Exercise requirements » Drop the pictures, then extract the listing word for word.
▼
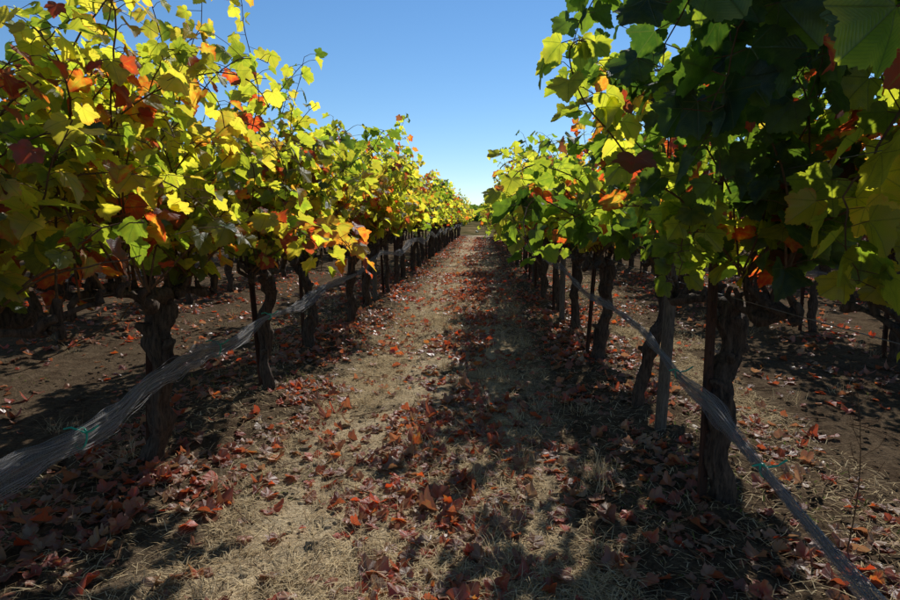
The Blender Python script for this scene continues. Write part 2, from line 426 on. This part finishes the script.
    if extra:
        for (pts, szs, cc) in extra:
            pts = np.array(pts, float)-wpos
            tt = np.linspace(0, len(pts)-1, 14); Q = np.stack([np.interp(tt, range(len(pts)), pts[:, a]) for a in range(3)], 1)
            Q[1:-1] += rs.normal(0, 0.007, (12, 3))
            tube(mb, Q, np.linspace(0.004, 0.0015, 14), 5, 1)
            if szs is None: continue
            for i_ in range(2, 14):
                for l in range(1+(rs.rand() < 0.5)):
                    az = i_*math.pi+rs.normal(0, 0.8)+l*2
                    pd = norm([math.cos(az), math.sin(az)*0.7, rs.uniform(-.2, .4)])
                    q = Q[i_]+pd*rs.uniform(0.03, 0.07)
                    tube(mb, [Q[i_], q], 0.0015, 3, 1)
                    LP.append(q); LT_.append(norm(pd*[.8, .8, .1]+[0, 0, -rs.uniform(.5, 1.2)])); LN.append(norm([0.35+rs.normal(0, .3), 0.5+rs.normal(0, .3), 0.5]))
                    LS.append(szs*rs.uniform(0.7, 1.1)*(1.1-0.4*i_/14)); LC.append(np.clip(cc+rs.normal(0, .08), 0, 1))
    add_leaves(mb, np.array(LP), np.array(LT_), np.array(LN), np.array(LS), np.array(LC), level, 2, 1.0, rs)
    me = mb.mesh('vine_mesh', [BARK, CANE, LEAF if level == 2 else LEAFF])
    return me, len(LP)

def stake_mesh(h, seed):
    mb = MB()
    w = 0.036; t = 0.006
    prof = np.array([(-w/2, 0), (w/2, 0), (w/2, t), (t/2, t), (t/2, w), (-t/2, w), (-t/2, t), (-w/2, t)])
    z = np.linspace(-0.25, h, 6); N = len(prof)
    V = np.array([(p[0], p[1], zz) for zz in z for p in prof])
    F = []
    for a in range(len(z)-1):
        for b_ in range(N):
            c = (b_+1) % N
            F += [(a*N+b_, a*N+c, (a+1)*N+c), (a*N+b_, (a+1)*N+c, (a+1)*N+b_)]
    o = (len(z)-1)*N
    F += [(o, o+1, o+2), (o, o+2, o+7), (o+3, o+4, o+5), (o+3, o+5, o+6)]
    mb.add(V, F, 0, smooth=False)
    for zz in np.arange(0.1, h-0.05, 0.07):
        c = np.array([0, -0.004, zz]); e = 0.007
        Vb = c+np.array([(x, y, z_) for x in (-e, e) for y in (-0.004, 0.0045) for z_ in (-e, e)])
        Fb = [(0, 1, 3), (0, 3, 2), (4, 6, 7), (4, 7, 5), (0, 4, 5), (0, 5, 1), (2, 3, 7), (2, 7, 6), (0, 2, 6), (0, 6, 4), (1, 5, 7), (1, 7, 3)]
        mb.add(Vb, Fb, 0, smooth=False)
    return mb.mesh('stake', [RUST])
def post_mesh(h):
    mb = MB(); s = np.linspace(0, 1, 14)
    tube(mb, np.stack([0.004*np.sin(s*4), 0*s, -0.3+s*(h+0.3)], 1), 0.034, 14, 0, 0.08, np.random.RandomState(3))
    return mb.mesh('post', [WOOD])
STK = [stake_mesh(1.55, 1), stake_mesh(1.75, 2)]; PST = post_mesh(1.75)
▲
Written response »
The Blender Python script for this scene continues. Write part 2, from line 426 on. This part finishes the script.
    if extra:
        for (pts, szs, cc) in extra:
            pts = np.array(pts, float)-wpos
            tt = np.linspace(0, len(pts)-1, 14); Q = np.stack([np.interp(tt, range(len(pts)), pts[:, a]) for a in range(3)], 1)
            Q[1:-1] += rs.normal(0, 0.007, (12, 3))
            tube(mb, Q, np.linspace(0.004, 0.0015, 14), 5, 1)
            if szs is None: continue
            for i_ in range(2, 14):
                for l in range(1+(rs.rand() < 0.5)):
                    az = i_*math.pi+rs.normal(0, 0.8)+l*2
                    pd = norm([math.cos(az), math.sin(az)*0.7, rs.uniform(-.2, .4)])
                    q = Q[i_]+pd*rs.uniform(0.03, 0.07)
                    tube(mb, [Q[i_], q], 0.0015, 3, 1)
                    LP.append(q); LT_.append(norm(pd*[.8, .8, .1]+[0, 0, -rs.uniform(.5, 1.2)])); LN.append(norm([0.35+rs.normal(0, .3), 0.5+rs.normal(0, .3), 0.5]))
                    LS.append(szs*rs.uniform(0.7, 1.1)*(1.1-0.4*i_/14)); LC.append(np.clip(cc+rs.normal(0, .08), 0, 1))
    add_leaves(mb, np.array(LP), np.array(LT_), np.array(LN), np.array(LS), np.array(LC), level, 2, 1.0, rs)
    me = mb.mesh('vine_mesh', [BARK, CANE, LEAF if level == 2 else LEAFF])
    return me, len(LP)

def stake_mesh(h, seed):
    mb = MB()
    w = 0.036; t = 0.006
    prof = np.array([(-w/2, 0), (w/2, 0), (w/2, t), (t/2, t), (t/2, w), (-t/2, w), (-t/2, t), (-w/2, t)])
    z = np.linspace(-0.25, h, 6); N = len(prof)
    V = np.array([(p[0], p[1], zz) for zz in z for p in prof])
    F = []
    for a in range(len(z)-1):
        for b_ in range(N):
            c = (b_+1) % N
            F += [(a*N+b_, a*N+c, (a+1)*N+c), (a*N+b_, (a+1)*N+c, (a+1)*N+b_)]
    o = (len(z)-1)*N
    F += [(o, o+1, o+2), (o, o+2, o+7), (o+3, o+4, o+5), (o+3, o+5, o+6)]
    mb.add(V, F, 0, smooth=False)
    for zz in np.arange(0.1, h-0.05, 0.07):
        c = np.array([0, -0.004, zz]); e = 0.007
        Vb = c+np.array([(x, y, z_) for x in (-e, e) for y in (-0.004, 0.0045) for z_ in (-e, e)])
        Fb = [(0, 1, 3), (0, 3, 2), (4, 6, 7), (4, 7, 5), (0, 4, 5), (0, 5, 1), (2, 3, 7), (2, 7, 6), (0, 2, 6), (0, 6, 4), (1, 5, 7), (1, 7, 3)]
        mb.add(Vb, Fb, 0, smooth=False)
    return mb.mesh('stake', [RUST])
def post_mesh(h):
    mb = MB(); s = np.linspace(0, 1, 14)
    tube(mb, np.stack([0.004*np.sin(s*4), 0*s, -0.3+s*(h+0.3)], 1), 0.034, 14, 0, 0.08, np.random.RandomState(3))
    return mb.mesh('post', [WOOD])
STK = [stake_mesh(1.55, 1), stake_mesh(1.75, 2)]; PST = post_mesh(1.75)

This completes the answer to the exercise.